--- What you have to do ---
Retype exactly what runs from the first line of the data to the line with "strap(.0215, .0018, 806, 'strap', M['gloss']);", keeping both of those lines and skipping pictures.

--- Information supplied ---
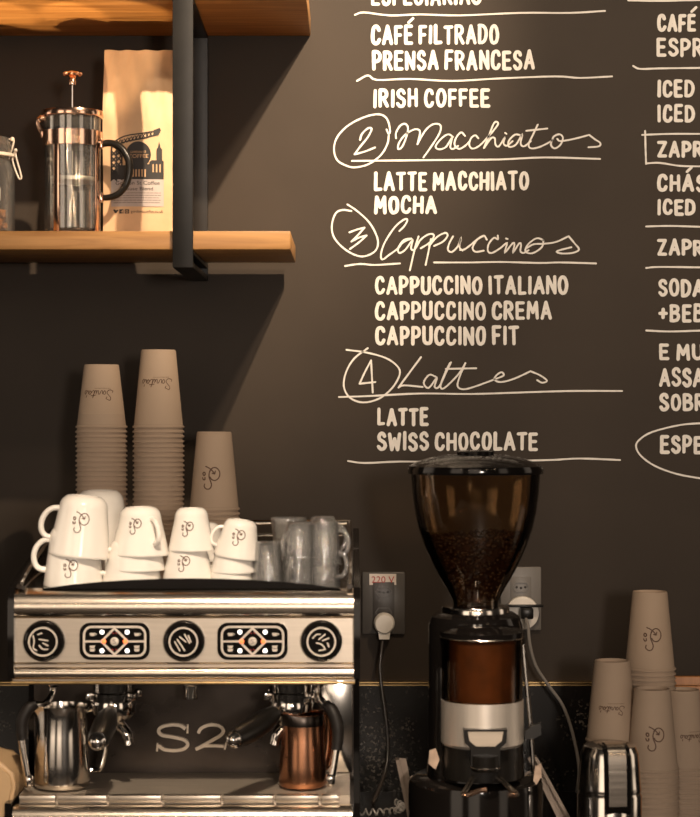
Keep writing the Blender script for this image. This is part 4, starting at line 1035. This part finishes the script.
# ---------------------------------------------------------------- steel flask
fy = -.56; fk = (CD+fy)/F
fl = thing('steel_flask', 'polished steel vacuum flask with a black-edged lid strap at the bottom right', 'flask', (P(609.5, 0, fy).x, fy, COUNTER))
fz = lambda p: CZ-COUNTER-(p-PY0)*fk
FR = 31*fk
MB().lathe([(0, 0), (FR*1.02, 0), (FR*1.04, .006), (FR*1.04, fz(794)), (FR*1.0, fz(791)), (0, fz(791))], 48).build('flask_body', M['steelm'], fl)
b = MB().lathe([(0, fz(791)), (FR*1.01, fz(791)), (FR*1.03, fz(788)), (FR*1.01, fz(785)), (FR*.97, fz(765)), (FR*.93, fz(752)), (FR*.84, fz(745.5)), (FR*.6, fz(742.5)), (FR*.3, fz(743)), (0, fz(744))], 48)
b.build('lid', M['steelm'], fl)
def strap(w_, off, z0, name, m):
    path = [(-(FR*1.03+off), fz(z0)), (-(FR*1.01+off), fz(782)), (-(FR*.98+off), fz(765)), (-(FR*.94+off), fz(753)), (-FR*.84-off*.6, fz(746)+off), (-FR*.55, fz(743)+off), (-FR*.15, fz(743.2)+off)]
    path = cat([Vector(p) for p in path], 4)
    b = MB(); v = []
    for s in (-1, 1):
        v.append([b.bm.verts.new((s*w_, p.x, p.y)) for p in path]); v.append([b.bm.verts.new((s*w_*.98, p.x+.004 if i < 17 else p.x, p.y-.004)) for i, p in enumerate(path)])
    for a_, b_ in ((v[0], v[2]), (v[1], v[3]), (v[0], v[1]), (v[2], v[3])):
        for i in range(len(path)-1): b.bm.faces.new((a_[i], a_[i+1], b_[i+1], b_[i]))
    for i in (0, -1): b.bm.faces.new((v[0][i], v[2][i], v[3][i], v[1][i]))
    o = b.build(name, m, fl); o.rotation_euler = (0, 0, .12); return o
strap(.0215, .0018, 806, 'strap', M['gloss']); strap(.0145, .0040, 800, 'pour_lever', M['trim'])

# ---------------------------------------------------------------- wooden board at the right, tan box at the left
c = P(694, 0, -.10)
t = thing('wooden_crate', 'orange-brown wooden box behind the rightmost paper cups', 'box', (P(718, 0, -.13).x, -.13, COUNTER))
wbk = (CD-.2)/F
b = MB(); b.box((-.095, -.07, 0), (.12, -.058, RZ(686, -.2)-COUNTER), .002).box((-.095, .058, 0), (.12, .07, RZ(686, -.2)-COUNTER), .002).box((-.095, -.058, 0), (-.083, .058, RZ(686, -.2)-COUNTER), .002).box((.108, -.058, 0), (.12, .058, RZ(686, -.2)-COUNTER), .002).box((-.083, -.058, 0), (.108, .058, .01))
b.build('box_panel', M['wood2'], t)
t = thing('tan_canister', 'tan rounded box cut off at the left edge beside the coffee machine', 'box', (P(-33, 0, -.66).x, -.66, COUNTER))
ck = (CD-.66)/F
zt_ = CZ-COUNTER-(752-PY0)*ck
b = MB(); prf = [(-.085, 0), (-.085, zt_-.01), (-.078, zt_), (.030, zt_), (.062, zt_-.008), (.080, zt_-.025), (.084, zt_-.045), (.055, 0)]
b.prism(prf, -.05, .07, 'y'); bmesh.ops.bevel(b.bm, geom=[e for e in b.bm.edges if abs(e.verts[0].co.y-e.verts[1].co.y) < 1e-5], offset=.006, segments=3, affect='EDGES')
b.build('box_body', M['tanplastic'], t, angle=50)
MB().lathe([(.006, 0), (.007, .001), (.007, .003), (.004, .0035), (0, .002)], 20, Matrix.Translation((.047, -.05, zt_-.032)) @ RX90).build('latch', M['brass'], t)

# ---------------------------------------------------------------- lights
def look(o, tgt): o.rotation_euler = (Vector(tgt)-o.location).to_track_quat('-Z', 'Y').to_euler()
def spot(name, loc, tgt, e, ang, blend, size, col):
    l = bpy.data.lights.new(name, 'SPOT'); l.energy = e; l.spot_size = math.radians(ang); l.spot_blend = blend; l.shadow_soft_size = size; l.color = col
    o = bpy.data.objects.new(name, l); C.objects.link(o); o.location = loc; look(o, tgt); return o
def area(name, loc, tgt, e, sx, sy, col):
    l = bpy.data.lights.new(name, 'AREA'); l.energy = e; l.shape = 'RECTANGLE'; l.size = sx; l.size_y = sy; l.color = col
    o = bpy.data.objects.new(name, l); C.objects.link(o); o.location = loc; look(o, tgt); return o
WARM = (1, .70, .44)
spot('shelf_spot', (.56, -1.56, 3.4), (-.26, 0, 2.22), 560, 36, 1.0, .02, (1, .76, .52))
spot('menu_fill', (.75, -2.0, 3.5), (.36, 0, 2.12), 190, 46, .9, .05, (1, .76, .53))  # added fill that brightens the lettered wall
spot('machine_spot', (-.05, -2.3, 3.2), (-.20, -.9, 1.07), 285, 28, .3, .06, (1, .80, .60))
for k in range(3): spot('bounce_fill', (-.70+.12*k, -.75, 1.5), (-.68+.12*k, -.21, 2.335), 46, 15, .35, .01, (1, .66, .36))  # unseen spots added in place of light bounced up from below
spot('grinder_fill', (.55, -2.4, 3.1), (.21, -.68, 1.12), 95, 15, .8, .05, (1, .80, .60))  # added fill that brightens the grinder front
area('window', (.75, -5.2, 1.85), (.1, -.3, 1.5), 60, .28, .4, (1, .85, .72))
for x, y, z in ((-1.3, -3.6, 2.5), (-.7, -4.1, 2.35), (-.1, -4.8, 2.5), (.5, -4.4, 2.4), (1.1, -3.9, 2.5), (1.6, -3.2, 2.45)):
    l = bpy.data.lights.new('pendant_bulb', 'POINT'); l.energy = 3; l.shadow_soft_size = .035; l.color = (1, .70, .42)
    o = bpy.data.objects.new('pendant_bulb', l); C.objects.link(o); o.location = (x, y, z)
# unseen room as a glow: dim warm base, bright strips added for reflections
w = bpy.data.worlds.new('World'); bpy.context.scene.world = w; w.use_nodes = True
nt = w.node_tree; bg = nt.nodes['Background']
tc = nt.nodes.new('ShaderNodeTexCoord'); sx = nt.nodes.new('ShaderNodeSeparateXYZ'); nt.links.new(tc.outputs['Generated'], sx.inputs[0])
def mth(op, a, b=None):
    n = nt.nodes.new('ShaderNodeMath'); n.operation = op
    for i, v in enumerate((a, b)):
        if v is None: continue
        if isinstance(v, (int, float)): n.inputs[i].default_value = v
        else: nt.links.new(v, n.inputs[i])
    return n.outputs[0]
az = mth('ARCTAN2', sx.outputs['X'], mth('MULTIPLY', sx.outputs['Y'], -1))
azn = mth('ADD', mth('MULTIPLY', az, 1/(2*PI)), .5)
def ramp(src, stops):
    n = nt.nodes.new('ShaderNodeValToRGB'); cr = n.color_ramp; cr.interpolation = 'LINEAR'
    while len(cr.elements) < len(stops): cr.elements.new(.5)
    for e, (p, v) in zip(cr.elements, stops): e.position = p; e.color = (v, v, v, 1)
    nt.links.new(src, n.inputs['Fac']); return n.outputs['Color']
rx = ramp(azn, [(.20, 0), (.215, .8), (.27, .8), (.285, 0), (.37, 0), (.378, 1), (.425, 1), (.433, 0), (.455, 0), (.462, 1), (.505, 1), (.512, 0), (.60, 0), (.608, .7), (.64, .7), (.648, 0), (.74, 0), (.755, .6), (.79, .6), (.805, 0)])
rz = ramp(mth('ADD', mth('MULTIPLY', sx.outputs['Z'], .5), .5), [(.0, 0), (.46, 0), (.475, 1), (.66, 1), (.68, 0)])
refl_strips = mth('MULTIPLY', rx, rz)
base = ramp(mth('ADD', mth('MULTIPLY', sx.outputs['Z'], .5), .5), [(0, .35), (.42, .5), (.5, 1.0), (.75, 1.1), (1, .7)])
tot = mth('ADD', mth('MULTIPLY', refl_strips, 1.9), mth('MULTIPLY', base, .018))
nt.links.new(tot, bg.inputs['Strength']); bg.inputs['Color'].default_value = (1, .80, .62, 1)

# ---------------------------------------------------------------- camera
cam = bpy.data.cameras.new('camera'); co_ = bpy.data.objects.new('camera', cam); C.objects.link(co_)
cam.sensor_width = 36; cam.lens = F*36/817; co_.location = (0, -CD, CZ); co_.rotation_euler = (PI/2, 0, 0)
cam.clip_start = .05
cam.dof.use_dof = True; cam.dof.focus_distance = CD; cam.dof.aperture_fstop = 7.0
S = bpy.context.scene; S.camera = co_
S.view_settings.view_transform = 'Standard'; S.view_settings.look = 'None'; S.view_settings.gamma = 1; S.view_settings.exposure = 0.0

--- Expected answer ---
Keep writing the Blender script for this image. This is part 4, starting at line 1035. This part finishes the script.
# ---------------------------------------------------------------- steel flask
fy = -.56; fk = (CD+fy)/F
fl = thing('steel_flask', 'polished steel vacuum flask with a black-edged lid strap at the bottom right', 'flask', (P(609.5, 0, fy).x, fy, COUNTER))
fz = lambda p: CZ-COUNTER-(p-PY0)*fk
FR = 31*fk
MB().lathe([(0, 0), (FR*1.02, 0), (FR*1.04, .006), (FR*1.04, fz(794)), (FR*1.0, fz(791)), (0, fz(791))], 48).build('flask_body', M['steelm'], fl)
b = MB().lathe([(0, fz(791)), (FR*1.01, fz(791)), (FR*1.03, fz(788)), (FR*1.01, fz(785)), (FR*.97, fz(765)), (FR*.93, fz(752)), (FR*.84, fz(745.5)), (FR*.6, fz(742.5)), (FR*.3, fz(743)), (0, fz(744))], 48)
b.build('lid', M['steelm'], fl)
def strap(w_, off, z0, name, m):
    path = [(-(FR*1.03+off), fz(z0)), (-(FR*1.01+off), fz(782)), (-(FR*.98+off), fz(765)), (-(FR*.94+off), fz(753)), (-FR*.84-off*.6, fz(746)+off), (-FR*.55, fz(743)+off), (-FR*.15, fz(743.2)+off)]
    path = cat([Vector(p) for p in path], 4)
    b = MB(); v = []
    for s in (-1, 1):
        v.append([b.bm.verts.new((s*w_, p.x, p.y)) for p in path]); v.append([b.bm.verts.new((s*w_*.98, p.x+.004 if i < 17 else p.x, p.y-.004)) for i, p in enumerate(path)])
    for a_, b_ in ((v[0], v[2]), (v[1], v[3]), (v[0], v[1]), (v[2], v[3])):
        for i in range(len(path)-1): b.bm.faces.new((a_[i], a_[i+1], b_[i+1], b_[i]))
    for i in (0, -1): b.bm.faces.new((v[0][i], v[2][i], v[3][i], v[1][i]))
    o = b.build(name, m, fl); o.rotation_euler = (0, 0, .12); return o
strap(.0215, .0018, 806, 'strap', M['gloss']); strap(.0145, .0040, 800, 'pour_lever', M['trim'])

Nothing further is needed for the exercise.